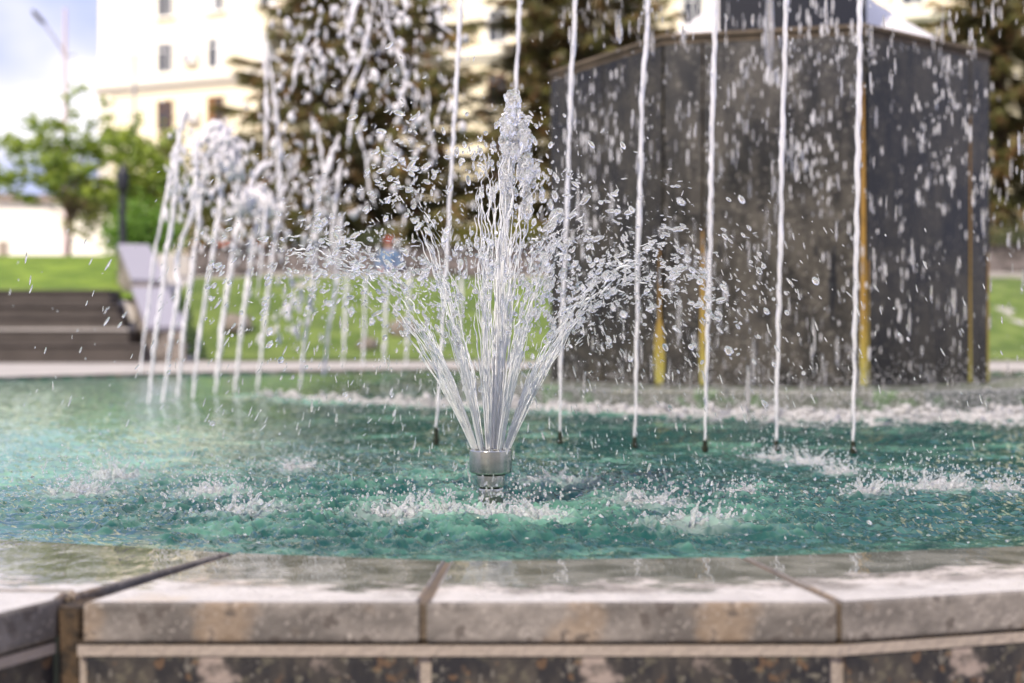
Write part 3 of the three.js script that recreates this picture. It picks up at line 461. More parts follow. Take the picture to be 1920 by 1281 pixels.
// scattered drops falling back into the pool around the spray
{
  const f = rng(303), mats = [], q0 = new THREE.Quaternion();
  for (let i = 0; i < 1500; i++) { const px = f() < 0.75 ? 920 + 330 * gauss(f) : R(0, 1920, f), d = R(2.5, 4.2, f), py = R(430, 900, f), p = at(px, py, d); if (p.y < 0.0) continue; const r = R(0.0007, 0.0022, f); const lean = 0.35 * clamp((px - 920) / 500, -1, 1); mats.push(trs(p, euler(0, 0, lean + 0.2 * gauss(f)), V(r, r * R(1.5, 8, f), r))); }
  for (const [x0, x1, d] of [[820, 862, 4.7], [936, 972, 4.66], [1050, 1080, 4.66], [1191, 1213, 4.57], [1323, 1342, 4.42], [1456, 1475, 4.38], [1601, 1613, 4.29]]) for (let i = 0; i < 46; i++) { const u = f(), r = R(0.001, 0.0042, f) * (0.5 + 0.5 * u); mats.push(trs(at(mix(x0, x1, u) + 11 * gauss(f), mix(815, -20, u), d + 0.02 * gauss(f)), euler(0, 0, 0.1 * gauss(f)), V(r, r * R(1.2, 4, f), r))); }
  stuff('falling_drops', MOTE, M.water, mats);
}

// ------------------------------------------------------------------ splashes where drops fall back
{
  const where = ['foamy splash beside the pale far-left water near the rim', 'leaping splash with a thin upward spike behind the foamy one', 'wide low splash on dark water between rim and steel nozzle, farther out', 'pale tumbling splash close to the front rim, nearest of the group by the nozzle', 'tiny broken splash on the water behind the pale tumbling one', 'white splash on the water just before the steel nozzle, on its shaded side', 'slim upright splash like a finger next to the nozzle', 'small clear splash directly in front of the nozzle foot', 'wide white splash on the water just behind and beside the nozzle cap', 'forked little splash in front of the nozzle, opening outwards', 'bubbly splash on the water below the second thin jet', 'tall bubbly splash near the front rim below the thick jets', 'spread splash at the foot of the thin jet nearest the pedestal middle', 'beaded crown splash between the two thin jet nozzles', 'low curled splash beside the beaded crown', 'ragged low splash on the dark green water', 'two-horned splash standing on the dark green water', 'short splash with a bright drop under the jet at the amber seam', 'smallest splash at the outer edge of the dark green water', 'thin drop-topped splash alone on the dark water'];
  splashes.forEach((s, k) => {
    const f = rng(500 + k), balls = [], t = thing('water_splash', where[k], 'splash', [0, 0, 0], 0, 'splashes on the pool water'), y0 = WL, drops = [];
    const n = 34; for (let i = 0; i < n; i++) { const a = i / n * 6.28 + 0.3 * f(), r = s.r * R(0.25, 0.8, f); balls.push([s.x + Math.cos(a) * r * 1.25, y0 + R(-0.002, 0.008, f), -s.d + Math.sin(a) * r, R(0.002, 0.0055, f), 1]); }
    const m = 7 + Math.floor(f() * 7), lean = 0.5 * gauss(f); for (let i = 0; i < m; i++) { const a = f() * 6.28, r = s.r * R(0.1, 0.95, f), h = s.r * (f() < 0.25 ? R(0.6, 1.0, f) : R(0.12, 0.5, f)), lx = lean + Math.cos(a) * 0.6 + 0.5 * gauss(f); for (let q = 0; q <= 14; q++) { const u = q / 14; balls.push([s.x + Math.cos(a) * r + lx * h * u * u, y0 + h * u, -s.d + Math.sin(a) * r, mix(0.0048, 0.0014, u) * (0.7 + 0.7 * f()), 1.1]); } }
    for (let i = 0; i < 14; i++) balls.push([s.x + s.r * 0.5 * gauss(f), y0 + s.r * 0.12 * Math.abs(gauss(f)), -s.d + s.r * 0.35 * gauss(f), R(0.003, 0.008, f), 1]);
    part('splash_sheet', metaMesh(balls, 0.0016, 0.0035, 90, V(s.x, y0 + s.r * 0.4, -s.d), s.r * 1.35, 64), M.splash, t);
    const mats = []; for (let i = 0; i < 150; i++) { const h = s.r * Math.abs(gauss(f)) * 0.7, r = R(0.0006, 0.003, f); mats.push(trs(V(s.x + s.r * 1.1 * gauss(f), y0 + 0.004 + h, -s.d + s.r * 0.6 * gauss(f)), euler(0, f() * 6, 0), V(r, r * R(0.9, 1.8, f), r))); }
    stuff('splash_drops', DROPS[1], M.water, mats, t);
  });
  // beads and bubbles all over the busy water
  const f = rng(640), mats = []; for (let i = 0; i < 2000; i++) { let x, d; if (f() < 0.7) { const s = splashes[Math.floor(f() * splashes.length)]; x = s.x + 0.22 * gauss(f); d = s.d + 0.16 * gauss(f); } else { d = 2.35 + 3 * f() * f(); x = R(-0.45, 0.47, f) * d; } if (!inside(x, d) || toRim(x, d) < 0.09) continue; const r = R(0.0008, 0.0032, f); mats.push(trs(V(x, wave(x, d) + r * R(-0.3, 0.5, f), -d), euler(0, f() * 6, 0), V(r * R(1, 2.2, f), r * 0.8, r))); }
  stuff('water_beads', DROPS[0], M.water, mats);
  const m3 = []; for (let i = 0; i < 700; i++) { const s = splashes[Math.floor(f() * splashes.length)], x = s.x + 0.15 * gauss(f), d = s.d + 0.10 * gauss(f); if (toRim(x, d) < 0.08) continue; const r = R(0.0008, 0.004, f), y = wave(x, d) + 0.016 * Math.abs(gauss(f)) * (f() < 0.15 ? 2.6 : 1); m3.push(trs(V(x, y, -d), euler(1.5 * gauss(f), f() * 6, 1.5 * gauss(f)), V(r, r * R(1, 2.6, f), r))); }
  stuff('splash_spatter', DROPS[3], M.splash, m3);
}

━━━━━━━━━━

Report how many lines hold the string "part", giving the number and nothing else.

2